▶ _WRITTEN EXERCISE_
Read the listing and extract each line that includes the word "recreates".

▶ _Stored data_
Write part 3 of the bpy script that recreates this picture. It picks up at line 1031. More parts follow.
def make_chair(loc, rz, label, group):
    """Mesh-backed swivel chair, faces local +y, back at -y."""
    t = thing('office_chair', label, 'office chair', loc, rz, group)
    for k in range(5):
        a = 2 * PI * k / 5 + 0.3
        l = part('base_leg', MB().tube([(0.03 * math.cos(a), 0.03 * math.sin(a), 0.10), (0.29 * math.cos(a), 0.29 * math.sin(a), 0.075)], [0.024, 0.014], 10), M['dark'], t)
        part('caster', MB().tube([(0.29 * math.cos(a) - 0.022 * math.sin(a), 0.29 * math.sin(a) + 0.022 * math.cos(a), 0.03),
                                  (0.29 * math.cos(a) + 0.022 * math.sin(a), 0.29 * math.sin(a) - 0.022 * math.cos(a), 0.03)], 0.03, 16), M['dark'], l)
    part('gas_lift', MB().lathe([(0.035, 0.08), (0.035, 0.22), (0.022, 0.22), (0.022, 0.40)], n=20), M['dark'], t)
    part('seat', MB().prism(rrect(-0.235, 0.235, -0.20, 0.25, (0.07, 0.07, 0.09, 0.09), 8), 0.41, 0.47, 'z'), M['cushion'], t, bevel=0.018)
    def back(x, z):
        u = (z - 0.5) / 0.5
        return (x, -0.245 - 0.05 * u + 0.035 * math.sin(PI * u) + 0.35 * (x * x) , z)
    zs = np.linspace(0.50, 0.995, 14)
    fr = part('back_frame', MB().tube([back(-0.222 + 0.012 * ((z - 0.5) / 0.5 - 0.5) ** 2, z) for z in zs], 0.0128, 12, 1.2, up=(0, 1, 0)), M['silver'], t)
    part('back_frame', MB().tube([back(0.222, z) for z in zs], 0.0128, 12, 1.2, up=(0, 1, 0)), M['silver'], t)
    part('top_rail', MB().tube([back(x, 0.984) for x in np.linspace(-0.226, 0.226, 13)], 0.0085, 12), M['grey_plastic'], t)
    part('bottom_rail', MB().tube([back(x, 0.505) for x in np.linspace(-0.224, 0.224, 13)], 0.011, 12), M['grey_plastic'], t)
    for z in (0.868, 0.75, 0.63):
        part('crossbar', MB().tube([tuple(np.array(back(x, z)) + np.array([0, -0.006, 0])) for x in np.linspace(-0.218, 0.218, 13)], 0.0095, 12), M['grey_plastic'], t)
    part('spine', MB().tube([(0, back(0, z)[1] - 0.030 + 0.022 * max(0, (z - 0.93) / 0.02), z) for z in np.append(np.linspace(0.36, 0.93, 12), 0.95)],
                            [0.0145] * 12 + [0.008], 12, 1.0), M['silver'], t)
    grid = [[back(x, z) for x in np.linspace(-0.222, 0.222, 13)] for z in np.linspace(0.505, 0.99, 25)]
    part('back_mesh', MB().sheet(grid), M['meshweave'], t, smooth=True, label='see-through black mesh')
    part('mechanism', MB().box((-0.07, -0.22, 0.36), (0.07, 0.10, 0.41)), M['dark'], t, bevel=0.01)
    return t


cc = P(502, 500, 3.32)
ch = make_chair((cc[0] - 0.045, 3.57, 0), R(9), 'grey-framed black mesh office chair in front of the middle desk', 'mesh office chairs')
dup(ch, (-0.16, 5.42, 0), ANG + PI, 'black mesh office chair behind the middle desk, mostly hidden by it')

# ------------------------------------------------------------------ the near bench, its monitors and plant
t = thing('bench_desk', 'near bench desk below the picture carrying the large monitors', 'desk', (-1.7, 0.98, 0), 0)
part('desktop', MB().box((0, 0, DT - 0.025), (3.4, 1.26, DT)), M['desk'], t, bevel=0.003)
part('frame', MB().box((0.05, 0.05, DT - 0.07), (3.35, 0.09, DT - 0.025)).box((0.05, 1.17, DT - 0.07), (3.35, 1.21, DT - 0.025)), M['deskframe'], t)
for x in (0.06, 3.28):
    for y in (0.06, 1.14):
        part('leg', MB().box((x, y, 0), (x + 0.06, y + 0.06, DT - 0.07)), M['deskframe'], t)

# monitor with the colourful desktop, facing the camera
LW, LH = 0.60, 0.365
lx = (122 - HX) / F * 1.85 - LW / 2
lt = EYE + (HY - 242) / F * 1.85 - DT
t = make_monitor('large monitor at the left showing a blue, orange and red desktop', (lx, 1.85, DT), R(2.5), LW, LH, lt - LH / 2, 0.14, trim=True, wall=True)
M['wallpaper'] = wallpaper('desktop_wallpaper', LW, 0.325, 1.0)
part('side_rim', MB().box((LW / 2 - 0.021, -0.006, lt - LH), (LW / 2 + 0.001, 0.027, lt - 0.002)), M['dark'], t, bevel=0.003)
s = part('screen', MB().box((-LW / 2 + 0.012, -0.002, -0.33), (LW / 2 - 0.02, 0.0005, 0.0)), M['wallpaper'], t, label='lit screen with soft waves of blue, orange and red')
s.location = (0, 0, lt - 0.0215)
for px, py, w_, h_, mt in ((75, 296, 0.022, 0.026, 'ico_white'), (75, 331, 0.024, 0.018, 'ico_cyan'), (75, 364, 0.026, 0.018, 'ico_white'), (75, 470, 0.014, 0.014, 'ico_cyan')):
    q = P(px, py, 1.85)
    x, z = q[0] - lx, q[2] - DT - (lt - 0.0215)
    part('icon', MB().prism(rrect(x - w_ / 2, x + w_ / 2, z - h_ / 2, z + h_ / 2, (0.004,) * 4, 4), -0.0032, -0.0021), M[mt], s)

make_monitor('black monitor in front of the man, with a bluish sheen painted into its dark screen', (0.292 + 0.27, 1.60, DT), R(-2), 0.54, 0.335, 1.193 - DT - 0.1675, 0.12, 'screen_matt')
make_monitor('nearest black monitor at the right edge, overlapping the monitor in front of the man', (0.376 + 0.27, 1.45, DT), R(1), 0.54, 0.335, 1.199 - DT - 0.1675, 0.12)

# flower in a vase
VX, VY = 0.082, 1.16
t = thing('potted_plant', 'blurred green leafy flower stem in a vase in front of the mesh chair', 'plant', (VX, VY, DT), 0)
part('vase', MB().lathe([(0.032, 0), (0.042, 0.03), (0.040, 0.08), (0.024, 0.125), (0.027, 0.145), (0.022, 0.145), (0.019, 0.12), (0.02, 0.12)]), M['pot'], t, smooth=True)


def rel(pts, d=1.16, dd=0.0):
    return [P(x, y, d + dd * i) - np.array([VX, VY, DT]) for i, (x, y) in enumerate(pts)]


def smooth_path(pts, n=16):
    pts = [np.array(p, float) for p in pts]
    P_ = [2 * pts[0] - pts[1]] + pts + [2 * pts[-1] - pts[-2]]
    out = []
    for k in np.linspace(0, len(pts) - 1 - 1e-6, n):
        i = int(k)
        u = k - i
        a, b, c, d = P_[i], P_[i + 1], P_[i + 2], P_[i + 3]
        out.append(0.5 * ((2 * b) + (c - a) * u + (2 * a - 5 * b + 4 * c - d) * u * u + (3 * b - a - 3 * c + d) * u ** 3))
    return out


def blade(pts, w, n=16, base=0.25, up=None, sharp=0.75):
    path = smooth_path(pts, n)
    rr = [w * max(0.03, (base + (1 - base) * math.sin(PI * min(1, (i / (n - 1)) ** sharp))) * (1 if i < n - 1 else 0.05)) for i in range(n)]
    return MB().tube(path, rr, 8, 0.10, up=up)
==
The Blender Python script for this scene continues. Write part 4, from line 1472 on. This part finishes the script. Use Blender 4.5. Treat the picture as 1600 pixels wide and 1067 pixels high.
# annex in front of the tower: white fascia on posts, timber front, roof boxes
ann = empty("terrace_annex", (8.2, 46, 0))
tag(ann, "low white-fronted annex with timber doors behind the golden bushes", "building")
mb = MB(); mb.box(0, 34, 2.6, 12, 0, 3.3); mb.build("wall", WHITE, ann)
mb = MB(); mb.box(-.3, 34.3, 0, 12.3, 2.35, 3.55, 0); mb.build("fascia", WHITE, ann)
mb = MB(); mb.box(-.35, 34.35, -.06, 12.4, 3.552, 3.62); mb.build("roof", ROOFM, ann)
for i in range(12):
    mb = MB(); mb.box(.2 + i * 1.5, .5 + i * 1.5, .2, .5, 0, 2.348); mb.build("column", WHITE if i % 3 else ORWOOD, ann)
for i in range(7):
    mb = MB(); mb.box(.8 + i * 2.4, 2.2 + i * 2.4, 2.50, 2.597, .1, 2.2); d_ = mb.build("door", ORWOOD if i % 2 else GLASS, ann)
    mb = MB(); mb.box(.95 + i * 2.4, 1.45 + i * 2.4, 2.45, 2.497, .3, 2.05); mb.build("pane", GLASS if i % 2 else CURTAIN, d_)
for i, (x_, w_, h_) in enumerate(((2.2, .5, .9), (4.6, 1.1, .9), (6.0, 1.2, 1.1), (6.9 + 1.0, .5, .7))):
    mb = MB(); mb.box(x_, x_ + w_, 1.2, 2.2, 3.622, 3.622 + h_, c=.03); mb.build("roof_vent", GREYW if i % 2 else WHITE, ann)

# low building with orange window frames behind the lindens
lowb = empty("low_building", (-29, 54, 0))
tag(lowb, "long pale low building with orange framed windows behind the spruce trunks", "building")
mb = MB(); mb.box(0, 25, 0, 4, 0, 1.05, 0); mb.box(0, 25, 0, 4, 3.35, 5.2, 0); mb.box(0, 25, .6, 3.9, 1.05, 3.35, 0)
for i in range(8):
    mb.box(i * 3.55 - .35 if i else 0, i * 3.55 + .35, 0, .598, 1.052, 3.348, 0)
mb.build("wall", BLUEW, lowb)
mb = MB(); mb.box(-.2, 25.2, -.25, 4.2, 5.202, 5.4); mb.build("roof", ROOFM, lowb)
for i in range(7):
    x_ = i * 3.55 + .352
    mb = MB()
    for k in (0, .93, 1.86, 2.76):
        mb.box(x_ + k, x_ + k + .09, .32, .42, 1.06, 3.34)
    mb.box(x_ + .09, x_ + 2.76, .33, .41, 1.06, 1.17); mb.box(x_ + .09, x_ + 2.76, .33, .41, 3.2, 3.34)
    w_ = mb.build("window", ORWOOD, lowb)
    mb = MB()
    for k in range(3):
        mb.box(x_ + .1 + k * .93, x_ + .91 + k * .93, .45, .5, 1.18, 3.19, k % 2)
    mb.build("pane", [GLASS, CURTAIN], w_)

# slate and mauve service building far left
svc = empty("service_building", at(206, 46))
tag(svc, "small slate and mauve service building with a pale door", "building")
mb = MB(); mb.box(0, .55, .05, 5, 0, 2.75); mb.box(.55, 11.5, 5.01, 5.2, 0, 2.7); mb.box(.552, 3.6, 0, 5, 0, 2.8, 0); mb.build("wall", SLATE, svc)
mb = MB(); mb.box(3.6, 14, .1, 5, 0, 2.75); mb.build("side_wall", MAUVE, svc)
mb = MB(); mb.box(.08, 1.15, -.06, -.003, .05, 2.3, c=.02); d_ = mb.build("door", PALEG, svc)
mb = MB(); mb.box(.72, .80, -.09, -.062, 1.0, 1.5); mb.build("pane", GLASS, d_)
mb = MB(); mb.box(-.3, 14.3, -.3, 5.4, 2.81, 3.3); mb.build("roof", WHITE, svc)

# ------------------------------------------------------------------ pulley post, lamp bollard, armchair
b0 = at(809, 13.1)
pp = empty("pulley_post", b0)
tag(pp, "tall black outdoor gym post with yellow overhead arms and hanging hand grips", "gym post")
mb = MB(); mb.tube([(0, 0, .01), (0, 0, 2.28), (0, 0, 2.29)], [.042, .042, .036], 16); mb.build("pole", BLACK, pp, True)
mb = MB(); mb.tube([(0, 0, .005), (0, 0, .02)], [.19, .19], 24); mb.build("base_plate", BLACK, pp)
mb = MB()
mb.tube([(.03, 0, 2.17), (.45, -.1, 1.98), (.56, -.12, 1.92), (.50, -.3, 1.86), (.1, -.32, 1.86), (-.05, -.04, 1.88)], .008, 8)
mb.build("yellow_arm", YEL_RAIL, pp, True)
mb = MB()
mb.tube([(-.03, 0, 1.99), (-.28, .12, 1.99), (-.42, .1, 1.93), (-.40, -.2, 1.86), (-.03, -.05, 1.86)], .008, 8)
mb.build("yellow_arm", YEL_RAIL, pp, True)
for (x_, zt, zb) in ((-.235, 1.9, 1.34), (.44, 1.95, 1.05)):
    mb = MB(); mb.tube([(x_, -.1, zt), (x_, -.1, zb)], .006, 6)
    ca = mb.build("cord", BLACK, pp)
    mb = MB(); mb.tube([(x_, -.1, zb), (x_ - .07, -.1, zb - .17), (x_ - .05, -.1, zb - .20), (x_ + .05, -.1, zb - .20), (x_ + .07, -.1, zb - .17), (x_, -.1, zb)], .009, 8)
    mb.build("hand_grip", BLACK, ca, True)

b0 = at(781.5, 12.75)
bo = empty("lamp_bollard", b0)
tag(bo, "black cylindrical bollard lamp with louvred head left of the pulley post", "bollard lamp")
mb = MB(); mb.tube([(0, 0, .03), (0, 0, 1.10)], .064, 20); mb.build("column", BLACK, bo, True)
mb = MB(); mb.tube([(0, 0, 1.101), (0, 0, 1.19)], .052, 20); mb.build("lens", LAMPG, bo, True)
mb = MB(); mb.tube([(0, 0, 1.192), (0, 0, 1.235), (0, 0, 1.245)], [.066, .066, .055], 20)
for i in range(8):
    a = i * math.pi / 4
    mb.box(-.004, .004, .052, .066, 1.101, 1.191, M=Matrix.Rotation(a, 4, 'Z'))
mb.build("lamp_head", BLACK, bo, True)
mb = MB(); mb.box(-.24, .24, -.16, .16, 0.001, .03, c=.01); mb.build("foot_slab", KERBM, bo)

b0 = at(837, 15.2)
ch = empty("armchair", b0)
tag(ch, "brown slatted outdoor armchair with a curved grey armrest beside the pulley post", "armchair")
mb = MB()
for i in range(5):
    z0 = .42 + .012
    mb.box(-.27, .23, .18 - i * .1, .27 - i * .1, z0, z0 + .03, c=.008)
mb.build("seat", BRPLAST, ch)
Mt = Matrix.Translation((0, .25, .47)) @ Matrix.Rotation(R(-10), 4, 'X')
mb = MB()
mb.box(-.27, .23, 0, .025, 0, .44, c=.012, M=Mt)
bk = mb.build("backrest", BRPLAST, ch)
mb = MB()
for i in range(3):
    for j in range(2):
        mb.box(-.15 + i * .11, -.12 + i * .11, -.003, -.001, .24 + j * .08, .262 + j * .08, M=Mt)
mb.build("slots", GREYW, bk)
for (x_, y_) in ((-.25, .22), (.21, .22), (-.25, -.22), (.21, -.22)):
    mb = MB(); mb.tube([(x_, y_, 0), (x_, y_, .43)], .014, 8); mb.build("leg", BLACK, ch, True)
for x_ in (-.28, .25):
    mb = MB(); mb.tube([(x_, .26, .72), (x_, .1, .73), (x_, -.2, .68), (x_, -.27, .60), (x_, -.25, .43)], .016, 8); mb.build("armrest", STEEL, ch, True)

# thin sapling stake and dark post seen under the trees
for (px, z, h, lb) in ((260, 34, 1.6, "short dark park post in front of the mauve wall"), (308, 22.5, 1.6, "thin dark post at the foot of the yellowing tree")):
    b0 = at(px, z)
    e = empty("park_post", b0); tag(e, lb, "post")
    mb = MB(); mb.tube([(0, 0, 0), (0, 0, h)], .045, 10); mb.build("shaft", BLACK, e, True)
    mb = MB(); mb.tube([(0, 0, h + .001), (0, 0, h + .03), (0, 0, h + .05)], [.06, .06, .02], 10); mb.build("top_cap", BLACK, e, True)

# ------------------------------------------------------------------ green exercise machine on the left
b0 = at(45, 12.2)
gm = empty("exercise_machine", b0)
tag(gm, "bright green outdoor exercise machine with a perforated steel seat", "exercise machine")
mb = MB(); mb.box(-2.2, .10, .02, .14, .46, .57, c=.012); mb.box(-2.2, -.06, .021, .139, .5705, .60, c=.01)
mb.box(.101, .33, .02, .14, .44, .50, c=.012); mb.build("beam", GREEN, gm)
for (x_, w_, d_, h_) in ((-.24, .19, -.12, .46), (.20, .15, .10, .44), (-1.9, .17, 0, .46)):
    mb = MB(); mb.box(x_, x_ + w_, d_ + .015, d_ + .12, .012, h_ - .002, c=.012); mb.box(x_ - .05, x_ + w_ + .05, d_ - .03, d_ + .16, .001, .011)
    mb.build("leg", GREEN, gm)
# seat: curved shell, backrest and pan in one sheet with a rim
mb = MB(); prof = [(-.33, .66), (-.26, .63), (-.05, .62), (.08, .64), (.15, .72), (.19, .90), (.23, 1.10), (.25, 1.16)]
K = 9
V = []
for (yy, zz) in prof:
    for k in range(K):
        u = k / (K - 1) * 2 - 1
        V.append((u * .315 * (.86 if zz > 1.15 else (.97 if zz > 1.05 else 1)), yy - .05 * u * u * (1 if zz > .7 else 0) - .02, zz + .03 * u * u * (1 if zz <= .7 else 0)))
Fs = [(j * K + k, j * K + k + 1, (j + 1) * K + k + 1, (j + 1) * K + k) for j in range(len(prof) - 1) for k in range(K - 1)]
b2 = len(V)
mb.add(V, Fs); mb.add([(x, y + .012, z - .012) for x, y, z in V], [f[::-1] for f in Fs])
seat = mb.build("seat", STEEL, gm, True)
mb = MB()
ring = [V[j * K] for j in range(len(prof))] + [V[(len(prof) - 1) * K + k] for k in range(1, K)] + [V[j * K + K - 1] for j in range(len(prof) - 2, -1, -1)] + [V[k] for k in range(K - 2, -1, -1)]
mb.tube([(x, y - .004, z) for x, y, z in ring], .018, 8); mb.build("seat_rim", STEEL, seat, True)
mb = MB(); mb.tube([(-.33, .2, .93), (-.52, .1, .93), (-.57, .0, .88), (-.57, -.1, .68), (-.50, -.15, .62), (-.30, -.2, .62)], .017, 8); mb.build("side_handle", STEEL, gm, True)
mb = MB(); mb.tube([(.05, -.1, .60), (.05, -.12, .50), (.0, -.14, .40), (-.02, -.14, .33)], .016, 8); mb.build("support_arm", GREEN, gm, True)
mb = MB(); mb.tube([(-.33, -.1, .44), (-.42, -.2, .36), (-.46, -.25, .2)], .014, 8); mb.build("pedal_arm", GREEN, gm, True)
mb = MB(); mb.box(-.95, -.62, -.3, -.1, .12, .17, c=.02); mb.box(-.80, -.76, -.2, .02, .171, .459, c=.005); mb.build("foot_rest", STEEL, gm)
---
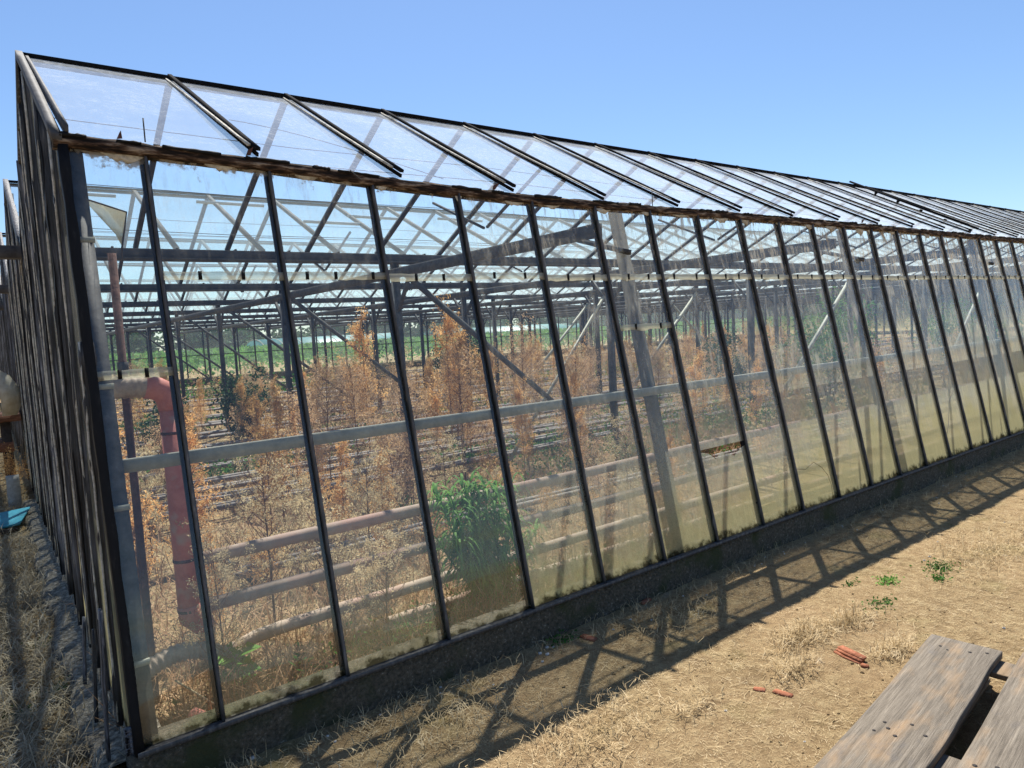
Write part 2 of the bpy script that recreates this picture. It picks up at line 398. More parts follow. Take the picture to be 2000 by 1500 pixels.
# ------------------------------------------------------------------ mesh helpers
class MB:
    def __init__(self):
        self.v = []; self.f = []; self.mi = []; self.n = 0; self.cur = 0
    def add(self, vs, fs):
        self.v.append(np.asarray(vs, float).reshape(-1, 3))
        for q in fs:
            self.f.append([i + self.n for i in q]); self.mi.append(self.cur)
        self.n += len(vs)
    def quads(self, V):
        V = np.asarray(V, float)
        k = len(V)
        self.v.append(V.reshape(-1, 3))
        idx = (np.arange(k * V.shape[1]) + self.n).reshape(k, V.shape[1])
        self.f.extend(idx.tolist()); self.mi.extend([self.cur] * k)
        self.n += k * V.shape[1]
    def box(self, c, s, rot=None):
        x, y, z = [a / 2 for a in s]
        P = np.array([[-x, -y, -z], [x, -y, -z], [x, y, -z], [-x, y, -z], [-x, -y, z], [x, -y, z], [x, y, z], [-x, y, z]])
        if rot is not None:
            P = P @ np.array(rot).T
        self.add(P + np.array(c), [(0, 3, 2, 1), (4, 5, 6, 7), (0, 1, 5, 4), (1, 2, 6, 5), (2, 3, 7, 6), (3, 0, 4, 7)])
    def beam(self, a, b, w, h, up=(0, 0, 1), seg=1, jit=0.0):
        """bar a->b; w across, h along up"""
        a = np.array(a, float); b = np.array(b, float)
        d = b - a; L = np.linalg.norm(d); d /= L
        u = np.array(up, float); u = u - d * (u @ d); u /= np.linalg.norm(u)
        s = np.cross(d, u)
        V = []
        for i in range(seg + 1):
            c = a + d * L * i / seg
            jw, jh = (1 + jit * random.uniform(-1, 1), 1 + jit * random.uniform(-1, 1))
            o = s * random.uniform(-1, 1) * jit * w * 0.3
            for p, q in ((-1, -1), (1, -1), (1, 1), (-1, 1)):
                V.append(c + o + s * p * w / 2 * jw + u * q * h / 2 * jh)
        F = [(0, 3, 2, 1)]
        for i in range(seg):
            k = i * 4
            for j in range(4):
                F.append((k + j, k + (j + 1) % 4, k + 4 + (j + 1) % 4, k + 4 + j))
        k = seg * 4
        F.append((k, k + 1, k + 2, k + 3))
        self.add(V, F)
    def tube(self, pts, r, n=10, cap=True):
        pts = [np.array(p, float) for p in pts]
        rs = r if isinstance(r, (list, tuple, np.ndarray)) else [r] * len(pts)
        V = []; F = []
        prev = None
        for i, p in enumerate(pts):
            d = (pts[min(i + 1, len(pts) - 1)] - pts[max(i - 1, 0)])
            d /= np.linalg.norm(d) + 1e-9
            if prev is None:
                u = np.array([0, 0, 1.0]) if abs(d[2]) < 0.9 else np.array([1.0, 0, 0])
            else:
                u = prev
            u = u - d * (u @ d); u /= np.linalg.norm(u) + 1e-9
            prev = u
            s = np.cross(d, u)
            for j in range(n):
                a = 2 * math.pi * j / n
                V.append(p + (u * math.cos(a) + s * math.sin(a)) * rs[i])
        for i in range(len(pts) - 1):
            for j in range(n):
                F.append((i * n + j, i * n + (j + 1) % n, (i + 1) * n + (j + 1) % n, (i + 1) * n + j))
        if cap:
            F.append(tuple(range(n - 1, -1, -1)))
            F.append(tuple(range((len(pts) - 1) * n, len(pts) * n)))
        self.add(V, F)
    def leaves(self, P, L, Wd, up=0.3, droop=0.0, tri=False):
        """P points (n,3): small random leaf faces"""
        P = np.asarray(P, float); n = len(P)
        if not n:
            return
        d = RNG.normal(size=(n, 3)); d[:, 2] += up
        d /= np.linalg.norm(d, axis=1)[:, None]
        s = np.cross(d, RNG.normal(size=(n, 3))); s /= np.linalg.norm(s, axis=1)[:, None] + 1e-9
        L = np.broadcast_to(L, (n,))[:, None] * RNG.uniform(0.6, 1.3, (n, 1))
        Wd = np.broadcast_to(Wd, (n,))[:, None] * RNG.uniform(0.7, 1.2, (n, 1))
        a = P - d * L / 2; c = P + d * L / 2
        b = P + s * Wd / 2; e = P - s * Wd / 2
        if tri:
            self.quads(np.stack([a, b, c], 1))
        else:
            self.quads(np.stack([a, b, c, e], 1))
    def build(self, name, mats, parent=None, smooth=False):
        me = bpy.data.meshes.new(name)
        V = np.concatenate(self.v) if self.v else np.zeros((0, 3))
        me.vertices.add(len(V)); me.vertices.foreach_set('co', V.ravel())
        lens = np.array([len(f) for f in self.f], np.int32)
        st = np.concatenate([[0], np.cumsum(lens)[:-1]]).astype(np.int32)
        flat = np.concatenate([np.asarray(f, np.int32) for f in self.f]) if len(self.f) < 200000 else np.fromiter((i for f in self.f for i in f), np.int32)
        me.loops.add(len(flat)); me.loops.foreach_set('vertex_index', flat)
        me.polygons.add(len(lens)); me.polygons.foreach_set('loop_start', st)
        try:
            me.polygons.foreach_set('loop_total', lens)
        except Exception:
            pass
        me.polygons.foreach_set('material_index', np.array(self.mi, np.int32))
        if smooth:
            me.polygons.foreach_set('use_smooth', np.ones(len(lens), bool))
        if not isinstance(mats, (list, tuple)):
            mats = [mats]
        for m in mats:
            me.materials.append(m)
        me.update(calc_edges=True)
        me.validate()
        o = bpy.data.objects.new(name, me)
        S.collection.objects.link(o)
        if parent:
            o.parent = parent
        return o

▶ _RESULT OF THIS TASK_
Write part 3 of the bpy script that recreates this picture. It picks up at line 1031. More parts follow.
Write part 2 of the bpy script that recreates this picture. It picks up at line 398. More parts follow. Take the picture to be 2000 by 1500 pixels.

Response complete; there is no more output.